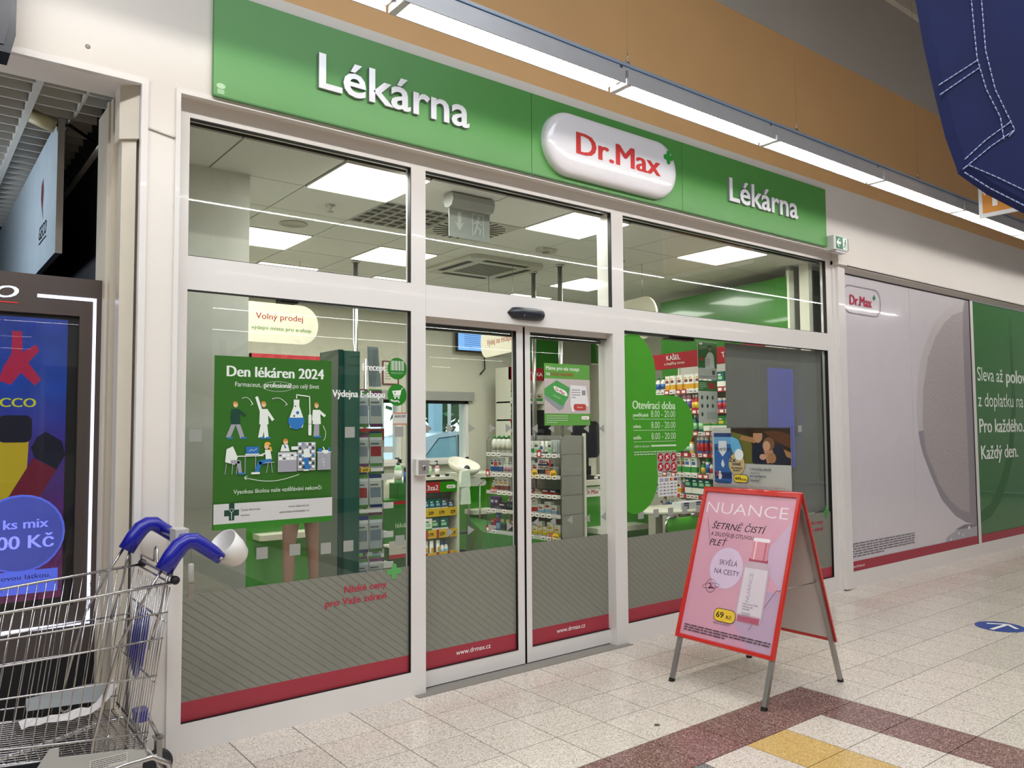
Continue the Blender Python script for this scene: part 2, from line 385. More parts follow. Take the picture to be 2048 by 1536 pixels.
# shop ceiling: grid + tiles
ceil = struct('ceiling_shop')
MB().box(1.0, 8.7, 4.24, 9.1, 3.108, 3.2, mat('55534d', .8)).build('ceiling_slab', ceil)
CT = .595; cx0, cy0 = 2.0175, 4.1375
CTM = mat('deded9', .85, var=.03, scale=40)
cm = MB().box(.005, CT-.005, .005, CT-.005, 3.10, 3.11, CTM).mesh('ceiling_tile')
lamp_cells = {(round((x-.2975-cx0)/CT), round((y-.2975-cy0)/CT)) for x, y in LP}
vent_cells = {(1, 1), (2, 1), (3, 2)}
for i in range(-2, 11):
    for j in range(0, 8):
        if (i, j) in lamp_cells or (i, j) in {(1, 1), (2, 1)}: continue
        link('ceiling_tile', cm, ceil, (cx0+i*CT, cy0+j*CT, 0))
names = ['square white ceiling light in the shop, %s of the row nearest the glass', 'square white ceiling light in the shop, %s of the middle row', 'square white ceiling light in the shop, %s of the row nearest the back wall']
lf = MB().box(-.285, .285, -.285, .285, 3.094, 3.112, WHITEP).mesh('light_frame'); ld = MB().box(-.28, .28, -.28, .28, 3.088, 3.0945, mat('fffaf0', .5, emit=3, var=0)).mesh('diffuser')
for k, (x, y) in enumerate(LP):
    t = thing('ceiling_light', names[k//3] % ('left', 'middle', 'right')[k % 3], 'light', (x, y, 0), 0, 'square ceiling lights in the shop')
    link('light_frame', lf, t); link('diffuser', ld, t)

# ---------------------------------------------------------------- shop front glazing
w1 = struct('window_1')     # left bay
f = MB(); f.box(1.052, 1.12, YF, 4.10, 0, 3.11, FRAME); f.build('left_post', w1)
MB().box(2.394, 2.495, YF, 4.10, 0, 3.11, FRAME).build('middle_post', w1)
MB().box(1.052, 7.03, YF, 4.10, 3.11, 3.2, FRAME).build('head_rail', w1)
MB().box(1.12, 2.394, YF, 4.10, 2.244, 2.412, FRAME).build('transom_rail', w1)
MB().box(1.12, 2.394, YF, 4.10, 0, .139, FRAME).build('bottom_rail', w1)
def pane(par, x0, x1, z0, z1, y=YG, gasket=True):
    MB().box(x0, x1, y, y+.008, z0, z1, GLASS).build('glass_pane', par)
    if gasket:
        g = MB(); a = .005; y0, y1 = y-.0205, y+.011
        g.box(x1-a, x1, y0, y1, z0, z1, RUB); g.box(x0, x1, y0, y1, z1-a, z1, RUB); g.box(x0, x1, y0, y1, z0, z0+a*.6, RUB); g.build('gasket', par)
pane(w1, 1.12, 2.394, .139, 2.244); pane(w1, 1.12, 2.394, 2.412, 3.11)
w2 = struct('window_2')     # transom above the doors
MB().box(2.495, 4.075, YF-.004, 4.19, 2.222, 2.412, FRAME).build('door_head', w2); pane(w2, 2.495, 4.075, 2.412, 3.11)
MB().box(2.495, 4.075, 4.165, 4.20, 2.16, 2.224, mat('4b4b49', .5)).build('track_cover', w2)
w3 = struct('window_3')     # right bay
MB().box(4.075, 4.195, YF, 4.19, 0, 3.11, FRAME).build('middle_post', w3); MB().box(6.94, 7.03, YF, 4.10, 0, 3.11, FRAME).build('right_post', w3)
MB().box(4.195, 6.94, YF, 4.10, 2.256, 2.418, FRAME).build('transom_rail', w3); MB().box(4.195, 6.94, YF, 4.10, 0, .139, FRAME).build('bottom_rail', w3)
pane(w3, 4.195, 6.94, .139, 2.256); pane(w3, 4.195, 6.94, 2.418, 3.11)
# films and glazing stripes
def film(x0, x1, z0, z1, m, par, y, name): MB().box(x0, x1, y, y+.0006, z0, z1, m).build(name, par)
film(1.125, 2.389, .235, .746, FROST, w1, YG-.003, 'frosted_film'); film(1.125, 2.389, .142, .235, STRIPE, w1, YG-.003, 'red_stripe')
film(4.2, 6.935, .235, .746, FROST, w3, YG-.003, 'frosted_film'); film(4.2, 6.935, .142, .235, STRIPE, w3, YG-.003, 'red_stripe')
film(5.47, 6.93, .746, 2.25, mat('8b8a86', .3, var=.05, scale=1.5), w3, YG+.05, 'grey_board')
MARK = mat('94968f', .6)
def marks(par, pts, y, kind, s=.03):
    for x, z in pts:
        p = Print()
        if kind == 'sq': p.rect(x-s, x+s, z-s, z+s, MARK)
        elif kind == 'r': p.poly([(x-.024, z-.03), (x+.028, z), (x-.024, z+.03)], MARK)
        else: p.poly([(x+.024, z-.03), (x+.024, z+.03), (x-.028, z)], MARK)
        p.build('glass_mark', par, (0, y, 0))
marks(w1, [(1.175, 1.522), (1.355, 1.522), (1.53, 1.522), (1.704, 1.522), (2.011, 1.53), (2.325, 1.53)], YG-.001, 'sq')
marks(w1, [(1.315, .915), (1.517, .91), (1.695, .91), (1.871, .90), (2.005, .90), (2.332, .90)], YG-.001, 'sq')
marks(w3, [(4.363+.165*i, .90) for i in range(6)]+[(6.469, 1.52)], YG-.001, 'sq')
# sliding door leaves
for n, (x0, x1, s0, s1) in enumerate(((2.45, 3.293, 2.46, 3.235), (3.308, 4.15, 3.355, 4.085))):
    d = struct('door_%d' % (n+1)); f = MB()
    z1 = 2.25
    f.box(x0, s0, YD-.018, YD+.03, .01, z1, FRAME) if n else None
    f.box(s0, s1, YD-.018, YD+.03, 2.19, z1, FRAME); f.box(s0, s1, YD-.018, YD+.03, .01, .107, FRAME); f.box(s1, x1, YD-.018, YD+.03, .01, z1, FRAME)
    f.build('door_frame', d); MB().box(x0-.002 if n else x1, x0 if n else x1+.003, YD-.02, YD+.03, .01, z1, RUB).build('rubber_seal', d)
    pane(d, s0, s1, .107, 2.19, YD)
    film(s0+.005, s1-.005, .212, .78, FROST, d, YD-.003, 'frosted_film'); film(s0+.005, s1-.005, .11, .212, STRIPE, d, YD-.003, 'red_stripe')
    p = Print(); p.text('www.drmax.cz', (2.76, 3.58)[n], .155, .03, P('f4f0ee'), .263, bold=.01); p.build('web_address', d, (0, YD-.0035, 0))
    if n == 0:
        marks(d, [(2.564, 1.547), (2.72, 1.547), (2.883, 1.547), (3.049, 1.547), (3.18, 1.547), (2.72, .908), (2.876, .908), (3.036, .908), (3.185, .908)], YD-.001, 'r')
    else: marks(d, [(3.405, 1.543), (3.552, 1.543), (3.723, 1.541), (3.88, 1.54), (4.029, 1.539), (3.407, .915), (3.56, .912), (3.713, .908), (3.879, .904), (4.037, .906)], YD-.001, 'l')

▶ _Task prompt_
Write out each line of the data exactly; the images should be left out.

▶ _Correct result_
Continue the Blender Python script for this scene: part 2, from line 385. More parts follow. Take the picture to be 2048 by 1536 pixels.
# shop ceiling: grid + tiles
ceil = struct('ceiling_shop')
MB().box(1.0, 8.7, 4.24, 9.1, 3.108, 3.2, mat('55534d', .8)).build('ceiling_slab', ceil)
CT = .595; cx0, cy0 = 2.0175, 4.1375
CTM = mat('deded9', .85, var=.03, scale=40)
cm = MB().box(.005, CT-.005, .005, CT-.005, 3.10, 3.11, CTM).mesh('ceiling_tile')
lamp_cells = {(round((x-.2975-cx0)/CT), round((y-.2975-cy0)/CT)) for x, y in LP}
vent_cells = {(1, 1), (2, 1), (3, 2)}
for i in range(-2, 11):
    for j in range(0, 8):
        if (i, j) in lamp_cells or (i, j) in {(1, 1), (2, 1)}: continue
        link('ceiling_tile', cm, ceil, (cx0+i*CT, cy0+j*CT, 0))
names = ['square white ceiling light in the shop, %s of the row nearest the glass', 'square white ceiling light in the shop, %s of the middle row', 'square white ceiling light in the shop, %s of the row nearest the back wall']
lf = MB().box(-.285, .285, -.285, .285, 3.094, 3.112, WHITEP).mesh('light_frame'); ld = MB().box(-.28, .28, -.28, .28, 3.088, 3.0945, mat('fffaf0', .5, emit=3, var=0)).mesh('diffuser')
for k, (x, y) in enumerate(LP):
    t = thing('ceiling_light', names[k//3] % ('left', 'middle', 'right')[k % 3], 'light', (x, y, 0), 0, 'square ceiling lights in the shop')
    link('light_frame', lf, t); link('diffuser', ld, t)

# ---------------------------------------------------------------- shop front glazing
w1 = struct('window_1')     # left bay
f = MB(); f.box(1.052, 1.12, YF, 4.10, 0, 3.11, FRAME); f.build('left_post', w1)
MB().box(2.394, 2.495, YF, 4.10, 0, 3.11, FRAME).build('middle_post', w1)
MB().box(1.052, 7.03, YF, 4.10, 3.11, 3.2, FRAME).build('head_rail', w1)
MB().box(1.12, 2.394, YF, 4.10, 2.244, 2.412, FRAME).build('transom_rail', w1)
MB().box(1.12, 2.394, YF, 4.10, 0, .139, FRAME).build('bottom_rail', w1)
def pane(par, x0, x1, z0, z1, y=YG, gasket=True):
    MB().box(x0, x1, y, y+.008, z0, z1, GLASS).build('glass_pane', par)
    if gasket:
        g = MB(); a = .005; y0, y1 = y-.0205, y+.011
        g.box(x1-a, x1, y0, y1, z0, z1, RUB); g.box(x0, x1, y0, y1, z1-a, z1, RUB); g.box(x0, x1, y0, y1, z0, z0+a*.6, RUB); g.build('gasket', par)
pane(w1, 1.12, 2.394, .139, 2.244); pane(w1, 1.12, 2.394, 2.412, 3.11)
w2 = struct('window_2')     # transom above the doors
MB().box(2.495, 4.075, YF-.004, 4.19, 2.222, 2.412, FRAME).build('door_head', w2); pane(w2, 2.495, 4.075, 2.412, 3.11)
MB().box(2.495, 4.075, 4.165, 4.20, 2.16, 2.224, mat('4b4b49', .5)).build('track_cover', w2)
w3 = struct('window_3')     # right bay
MB().box(4.075, 4.195, YF, 4.19, 0, 3.11, FRAME).build('middle_post', w3); MB().box(6.94, 7.03, YF, 4.10, 0, 3.11, FRAME).build('right_post', w3)
MB().box(4.195, 6.94, YF, 4.10, 2.256, 2.418, FRAME).build('transom_rail', w3); MB().box(4.195, 6.94, YF, 4.10, 0, .139, FRAME).build('bottom_rail', w3)
pane(w3, 4.195, 6.94, .139, 2.256); pane(w3, 4.195, 6.94, 2.418, 3.11)
# films and glazing stripes
def film(x0, x1, z0, z1, m, par, y, name): MB().box(x0, x1, y, y+.0006, z0, z1, m).build(name, par)
film(1.125, 2.389, .235, .746, FROST, w1, YG-.003, 'frosted_film'); film(1.125, 2.389, .142, .235, STRIPE, w1, YG-.003, 'red_stripe')
film(4.2, 6.935, .235, .746, FROST, w3, YG-.003, 'frosted_film'); film(4.2, 6.935, .142, .235, STRIPE, w3, YG-.003, 'red_stripe')
film(5.47, 6.93, .746, 2.25, mat('8b8a86', .3, var=.05, scale=1.5), w3, YG+.05, 'grey_board')
MARK = mat('94968f', .6)
def marks(par, pts, y, kind, s=.03):
    for x, z in pts:
        p = Print()
        if kind == 'sq': p.rect(x-s, x+s, z-s, z+s, MARK)
        elif kind == 'r': p.poly([(x-.024, z-.03), (x+.028, z), (x-.024, z+.03)], MARK)
        else: p.poly([(x+.024, z-.03), (x+.024, z+.03), (x-.028, z)], MARK)
        p.build('glass_mark', par, (0, y, 0))
marks(w1, [(1.175, 1.522), (1.355, 1.522), (1.53, 1.522), (1.704, 1.522), (2.011, 1.53), (2.325, 1.53)], YG-.001, 'sq')
marks(w1, [(1.315, .915), (1.517, .91), (1.695, .91), (1.871, .90), (2.005, .90), (2.332, .90)], YG-.001, 'sq')
marks(w3, [(4.363+.165*i, .90) for i in range(6)]+[(6.469, 1.52)], YG-.001, 'sq')
# sliding door leaves
for n, (x0, x1, s0, s1) in enumerate(((2.45, 3.293, 2.46, 3.235), (3.308, 4.15, 3.355, 4.085))):
    d = struct('door_%d' % (n+1)); f = MB()
    z1 = 2.25
    f.box(x0, s0, YD-.018, YD+.03, .01, z1, FRAME) if n else None
    f.box(s0, s1, YD-.018, YD+.03, 2.19, z1, FRAME); f.box(s0, s1, YD-.018, YD+.03, .01, .107, FRAME); f.box(s1, x1, YD-.018, YD+.03, .01, z1, FRAME)
    f.build('door_frame', d); MB().box(x0-.002 if n else x1, x0 if n else x1+.003, YD-.02, YD+.03, .01, z1, RUB).build('rubber_seal', d)
    pane(d, s0, s1, .107, 2.19, YD)
    film(s0+.005, s1-.005, .212, .78, FROST, d, YD-.003, 'frosted_film'); film(s0+.005, s1-.005, .11, .212, STRIPE, d, YD-.003, 'red_stripe')
    p = Print(); p.text('www.drmax.cz', (2.76, 3.58)[n], .155, .03, P('f4f0ee'), .263, bold=.01); p.build('web_address', d, (0, YD-.0035, 0))
    if n == 0:
        marks(d, [(2.564, 1.547), (2.72, 1.547), (2.883, 1.547), (3.049, 1.547), (3.18, 1.547), (2.72, .908), (2.876, .908), (3.036, .908), (3.185, .908)], YD-.001, 'r')
    else: marks(d, [(3.405, 1.543), (3.552, 1.543), (3.723, 1.541), (3.88, 1.54), (4.029, 1.539), (3.407, .915), (3.56, .912), (3.713, .908), (3.879, .904), (4.037, .906)], YD-.001, 'l')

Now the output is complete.